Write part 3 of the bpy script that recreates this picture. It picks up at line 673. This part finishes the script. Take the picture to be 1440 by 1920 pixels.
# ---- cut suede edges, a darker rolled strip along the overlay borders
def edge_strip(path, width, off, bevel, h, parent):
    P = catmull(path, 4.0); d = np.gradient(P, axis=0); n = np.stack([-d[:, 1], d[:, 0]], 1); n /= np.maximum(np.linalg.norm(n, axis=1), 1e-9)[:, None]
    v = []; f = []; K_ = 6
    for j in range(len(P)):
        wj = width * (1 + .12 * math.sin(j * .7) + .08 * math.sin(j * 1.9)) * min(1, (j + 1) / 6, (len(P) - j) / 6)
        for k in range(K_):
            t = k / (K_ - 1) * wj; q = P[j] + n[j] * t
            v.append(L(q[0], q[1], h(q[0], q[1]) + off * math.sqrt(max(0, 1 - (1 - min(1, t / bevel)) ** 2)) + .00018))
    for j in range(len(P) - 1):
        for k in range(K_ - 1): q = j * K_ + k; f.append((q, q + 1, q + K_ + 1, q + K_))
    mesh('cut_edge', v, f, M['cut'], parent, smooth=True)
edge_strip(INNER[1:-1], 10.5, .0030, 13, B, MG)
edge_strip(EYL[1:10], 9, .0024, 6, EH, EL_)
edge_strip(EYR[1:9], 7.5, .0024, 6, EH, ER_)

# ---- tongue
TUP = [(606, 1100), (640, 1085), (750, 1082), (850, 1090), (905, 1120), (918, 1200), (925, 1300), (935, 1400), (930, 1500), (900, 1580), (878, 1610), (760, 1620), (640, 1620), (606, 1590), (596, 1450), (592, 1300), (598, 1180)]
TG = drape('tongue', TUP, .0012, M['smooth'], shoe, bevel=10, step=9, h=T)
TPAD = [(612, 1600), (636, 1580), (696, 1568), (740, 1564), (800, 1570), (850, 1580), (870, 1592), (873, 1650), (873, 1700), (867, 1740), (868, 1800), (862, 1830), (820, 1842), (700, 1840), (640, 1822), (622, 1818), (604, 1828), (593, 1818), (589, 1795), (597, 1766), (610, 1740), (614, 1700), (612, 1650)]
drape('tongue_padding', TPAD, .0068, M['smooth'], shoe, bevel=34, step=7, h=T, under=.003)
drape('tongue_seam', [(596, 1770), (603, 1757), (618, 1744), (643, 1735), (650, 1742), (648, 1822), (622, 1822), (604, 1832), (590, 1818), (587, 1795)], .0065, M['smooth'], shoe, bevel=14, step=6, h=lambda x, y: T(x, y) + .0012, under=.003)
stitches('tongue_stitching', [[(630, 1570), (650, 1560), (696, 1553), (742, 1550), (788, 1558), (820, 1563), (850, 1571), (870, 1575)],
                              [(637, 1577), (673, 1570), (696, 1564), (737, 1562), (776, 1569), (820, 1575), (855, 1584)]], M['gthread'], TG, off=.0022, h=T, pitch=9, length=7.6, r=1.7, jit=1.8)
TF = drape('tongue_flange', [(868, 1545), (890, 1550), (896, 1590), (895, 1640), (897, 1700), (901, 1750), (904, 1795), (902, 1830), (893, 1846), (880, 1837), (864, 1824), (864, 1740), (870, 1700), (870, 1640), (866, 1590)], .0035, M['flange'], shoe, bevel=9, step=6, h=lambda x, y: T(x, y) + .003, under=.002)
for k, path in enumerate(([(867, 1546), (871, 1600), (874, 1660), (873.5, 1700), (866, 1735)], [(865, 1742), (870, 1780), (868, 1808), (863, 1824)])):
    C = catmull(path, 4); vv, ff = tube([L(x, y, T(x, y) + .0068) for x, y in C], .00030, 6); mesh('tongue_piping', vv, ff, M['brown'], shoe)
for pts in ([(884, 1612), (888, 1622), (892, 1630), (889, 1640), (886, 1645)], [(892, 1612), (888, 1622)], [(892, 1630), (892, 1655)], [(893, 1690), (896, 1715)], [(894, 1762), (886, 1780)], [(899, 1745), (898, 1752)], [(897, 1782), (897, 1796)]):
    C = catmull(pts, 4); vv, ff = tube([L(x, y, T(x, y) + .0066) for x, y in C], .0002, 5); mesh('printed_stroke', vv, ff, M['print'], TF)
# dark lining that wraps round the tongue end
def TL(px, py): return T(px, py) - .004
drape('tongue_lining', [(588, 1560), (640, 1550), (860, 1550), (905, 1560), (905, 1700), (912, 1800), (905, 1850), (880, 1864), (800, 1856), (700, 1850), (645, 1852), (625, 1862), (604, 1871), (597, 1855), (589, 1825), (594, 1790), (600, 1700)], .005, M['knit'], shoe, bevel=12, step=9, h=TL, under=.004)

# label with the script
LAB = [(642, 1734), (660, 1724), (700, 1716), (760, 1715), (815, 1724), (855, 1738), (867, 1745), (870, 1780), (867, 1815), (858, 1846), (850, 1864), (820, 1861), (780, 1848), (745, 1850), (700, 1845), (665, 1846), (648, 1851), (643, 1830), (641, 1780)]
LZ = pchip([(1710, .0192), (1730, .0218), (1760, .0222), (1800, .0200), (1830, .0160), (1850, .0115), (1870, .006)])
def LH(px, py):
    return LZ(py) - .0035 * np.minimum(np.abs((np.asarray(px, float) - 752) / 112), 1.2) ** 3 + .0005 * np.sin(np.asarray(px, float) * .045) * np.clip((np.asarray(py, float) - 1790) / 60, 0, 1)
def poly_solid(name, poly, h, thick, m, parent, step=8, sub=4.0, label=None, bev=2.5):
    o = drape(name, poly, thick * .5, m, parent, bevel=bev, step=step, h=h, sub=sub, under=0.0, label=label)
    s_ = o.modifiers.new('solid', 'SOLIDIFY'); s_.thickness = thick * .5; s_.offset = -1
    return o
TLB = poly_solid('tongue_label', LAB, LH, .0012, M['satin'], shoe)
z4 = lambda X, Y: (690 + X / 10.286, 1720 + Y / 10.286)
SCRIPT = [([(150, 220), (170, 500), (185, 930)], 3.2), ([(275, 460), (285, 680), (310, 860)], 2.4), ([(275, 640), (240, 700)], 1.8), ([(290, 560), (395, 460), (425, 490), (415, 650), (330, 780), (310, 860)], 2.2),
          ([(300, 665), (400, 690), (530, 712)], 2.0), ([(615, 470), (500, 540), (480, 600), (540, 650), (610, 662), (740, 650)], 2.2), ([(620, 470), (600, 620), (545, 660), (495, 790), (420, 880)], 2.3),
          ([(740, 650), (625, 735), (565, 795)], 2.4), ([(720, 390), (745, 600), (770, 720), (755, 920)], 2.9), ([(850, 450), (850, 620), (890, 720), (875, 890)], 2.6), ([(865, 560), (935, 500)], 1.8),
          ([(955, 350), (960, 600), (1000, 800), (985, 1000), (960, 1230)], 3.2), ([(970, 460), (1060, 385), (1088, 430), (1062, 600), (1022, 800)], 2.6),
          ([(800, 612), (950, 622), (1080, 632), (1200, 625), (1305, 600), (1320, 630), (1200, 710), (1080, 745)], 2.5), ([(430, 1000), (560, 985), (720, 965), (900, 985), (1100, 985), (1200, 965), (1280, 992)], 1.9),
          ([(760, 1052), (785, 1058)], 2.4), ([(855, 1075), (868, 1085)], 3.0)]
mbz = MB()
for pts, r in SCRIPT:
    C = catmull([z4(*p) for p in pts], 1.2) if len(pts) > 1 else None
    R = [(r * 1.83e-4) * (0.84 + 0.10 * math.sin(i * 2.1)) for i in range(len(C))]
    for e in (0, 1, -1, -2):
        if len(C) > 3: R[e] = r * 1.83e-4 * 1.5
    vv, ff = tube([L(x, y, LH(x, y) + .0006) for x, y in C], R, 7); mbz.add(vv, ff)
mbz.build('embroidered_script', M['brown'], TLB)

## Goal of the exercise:
Quote the material exactly, leaving nothing out.

## Result of this exercise:
Write part 3 of the bpy script that recreates this picture. It picks up at line 673. This part finishes the script. Take the picture to be 1440 by 1920 pixels.
# ---- cut suede edges, a darker rolled strip along the overlay borders
def edge_strip(path, width, off, bevel, h, parent):
    P = catmull(path, 4.0); d = np.gradient(P, axis=0); n = np.stack([-d[:, 1], d[:, 0]], 1); n /= np.maximum(np.linalg.norm(n, axis=1), 1e-9)[:, None]
    v = []; f = []; K_ = 6
    for j in range(len(P)):
        wj = width * (1 + .12 * math.sin(j * .7) + .08 * math.sin(j * 1.9)) * min(1, (j + 1) / 6, (len(P) - j) / 6)
        for k in range(K_):
            t = k / (K_ - 1) * wj; q = P[j] + n[j] * t
            v.append(L(q[0], q[1], h(q[0], q[1]) + off * math.sqrt(max(0, 1 - (1 - min(1, t / bevel)) ** 2)) + .00018))
    for j in range(len(P) - 1):
        for k in range(K_ - 1): q = j * K_ + k; f.append((q, q + 1, q + K_ + 1, q + K_))
    mesh('cut_edge', v, f, M['cut'], parent, smooth=True)
edge_strip(INNER[1:-1], 10.5, .0030, 13, B, MG)
edge_strip(EYL[1:10], 9, .0024, 6, EH, EL_)
edge_strip(EYR[1:9], 7.5, .0024, 6, EH, ER_)

# ---- tongue
TUP = [(606, 1100), (640, 1085), (750, 1082), (850, 1090), (905, 1120), (918, 1200), (925, 1300), (935, 1400), (930, 1500), (900, 1580), (878, 1610), (760, 1620), (640, 1620), (606, 1590), (596, 1450), (592, 1300), (598, 1180)]
TG = drape('tongue', TUP, .0012, M['smooth'], shoe, bevel=10, step=9, h=T)
TPAD = [(612, 1600), (636, 1580), (696, 1568), (740, 1564), (800, 1570), (850, 1580), (870, 1592), (873, 1650), (873, 1700), (867, 1740), (868, 1800), (862, 1830), (820, 1842), (700, 1840), (640, 1822), (622, 1818), (604, 1828), (593, 1818), (589, 1795), (597, 1766), (610, 1740), (614, 1700), (612, 1650)]
drape('tongue_padding', TPAD, .0068, M['smooth'], shoe, bevel=34, step=7, h=T, under=.003)
drape('tongue_seam', [(596, 1770), (603, 1757), (618, 1744), (643, 1735), (650, 1742), (648, 1822), (622, 1822), (604, 1832), (590, 1818), (587, 1795)], .0065, M['smooth'], shoe, bevel=14, step=6, h=lambda x, y: T(x, y) + .0012, under=.003)
stitches('tongue_stitching', [[(630, 1570), (650, 1560), (696, 1553), (742, 1550), (788, 1558), (820, 1563), (850, 1571), (870, 1575)],
                              [(637, 1577), (673, 1570), (696, 1564), (737, 1562), (776, 1569), (820, 1575), (855, 1584)]], M['gthread'], TG, off=.0022, h=T, pitch=9, length=7.6, r=1.7, jit=1.8)
TF = drape('tongue_flange', [(868, 1545), (890, 1550), (896, 1590), (895, 1640), (897, 1700), (901, 1750), (904, 1795), (902, 1830), (893, 1846), (880, 1837), (864, 1824), (864, 1740), (870, 1700), (870, 1640), (866, 1590)], .0035, M['flange'], shoe, bevel=9, step=6, h=lambda x, y: T(x, y) + .003, under=.002)
for k, path in enumerate(([(867, 1546), (871, 1600), (874, 1660), (873.5, 1700), (866, 1735)], [(865, 1742), (870, 1780), (868, 1808), (863, 1824)])):
    C = catmull(path, 4); vv, ff = tube([L(x, y, T(x, y) + .0068) for x, y in C], .00030, 6); mesh('tongue_piping', vv, ff, M['brown'], shoe)
for pts in ([(884, 1612), (888, 1622), (892, 1630), (889, 1640), (886, 1645)], [(892, 1612), (888, 1622)], [(892, 1630), (892, 1655)], [(893, 1690), (896, 1715)], [(894, 1762), (886, 1780)], [(899, 1745), (898, 1752)], [(897, 1782), (897, 1796)]):
    C = catmull(pts, 4); vv, ff = tube([L(x, y, T(x, y) + .0066) for x, y in C], .0002, 5); mesh('printed_stroke', vv, ff, M['print'], TF)
# dark lining that wraps round the tongue end
def TL(px, py): return T(px, py) - .004
drape('tongue_lining', [(588, 1560), (640, 1550), (860, 1550), (905, 1560), (905, 1700), (912, 1800), (905, 1850), (880, 1864), (800, 1856), (700, 1850), (645, 1852), (625, 1862), (604, 1871), (597, 1855), (589, 1825), (594, 1790), (600, 1700)], .005, M['knit'], shoe, bevel=12, step=9, h=TL, under=.004)

# label with the script
LAB = [(642, 1734), (660, 1724), (700, 1716), (760, 1715), (815, 1724), (855, 1738), (867, 1745), (870, 1780), (867, 1815), (858, 1846), (850, 1864), (820, 1861), (780, 1848), (745, 1850), (700, 1845), (665, 1846), (648, 1851), (643, 1830), (641, 1780)]
LZ = pchip([(1710, .0192), (1730, .0218), (1760, .0222), (1800, .0200), (1830, .0160), (1850, .0115), (1870, .006)])
def LH(px, py):
    return LZ(py) - .0035 * np.minimum(np.abs((np.asarray(px, float) - 752) / 112), 1.2) ** 3 + .0005 * np.sin(np.asarray(px, float) * .045) * np.clip((np.asarray(py, float) - 1790) / 60, 0, 1)
def poly_solid(name, poly, h, thick, m, parent, step=8, sub=4.0, label=None, bev=2.5):
    o = drape(name, poly, thick * .5, m, parent, bevel=bev, step=step, h=h, sub=sub, under=0.0, label=label)
    s_ = o.modifiers.new('solid', 'SOLIDIFY'); s_.thickness = thick * .5; s_.offset = -1
    return o
TLB = poly_solid('tongue_label', LAB, LH, .0012, M['satin'], shoe)
z4 = lambda X, Y: (690 + X / 10.286, 1720 + Y / 10.286)
SCRIPT = [([(150, 220), (170, 500), (185, 930)], 3.2), ([(275, 460), (285, 680), (310, 860)], 2.4), ([(275, 640), (240, 700)], 1.8), ([(290, 560), (395, 460), (425, 490), (415, 650), (330, 780), (310, 860)], 2.2),
          ([(300, 665), (400, 690), (530, 712)], 2.0), ([(615, 470), (500, 540), (480, 600), (540, 650), (610, 662), (740, 650)], 2.2), ([(620, 470), (600, 620), (545, 660), (495, 790), (420, 880)], 2.3),
          ([(740, 650), (625, 735), (565, 795)], 2.4), ([(720, 390), (745, 600), (770, 720), (755, 920)], 2.9), ([(850, 450), (850, 620), (890, 720), (875, 890)], 2.6), ([(865, 560), (935, 500)], 1.8),
          ([(955, 350), (960, 600), (1000, 800), (985, 1000), (960, 1230)], 3.2), ([(970, 460), (1060, 385), (1088, 430), (1062, 600), (1022, 800)], 2.6),
          ([(800, 612), (950, 622), (1080, 632), (1200, 625), (1305, 600), (1320, 630), (1200, 710), (1080, 745)], 2.5), ([(430, 1000), (560, 985), (720, 965), (900, 985), (1100, 985), (1200, 965), (1280, 992)], 1.9),
          ([(760, 1052), (785, 1058)], 2.4), ([(855, 1075), (868, 1085)], 3.0)]
mbz = MB()
for pts, r in SCRIPT:
    C = catmull([z4(*p) for p in pts], 1.2) if len(pts) > 1 else None
    R = [(r * 1.83e-4) * (0.84 + 0.10 * math.sin(i * 2.1)) for i in range(len(C))]
    for e in (0, 1, -1, -2):
        if len(C) > 3: R[e] = r * 1.83e-4 * 1.5
    vv, ff = tube([L(x, y, LH(x, y) + .0006) for x, y in C], R, 7); mbz.add(vv, ff)
mbz.build('embroidered_script', M['brown'], TLB)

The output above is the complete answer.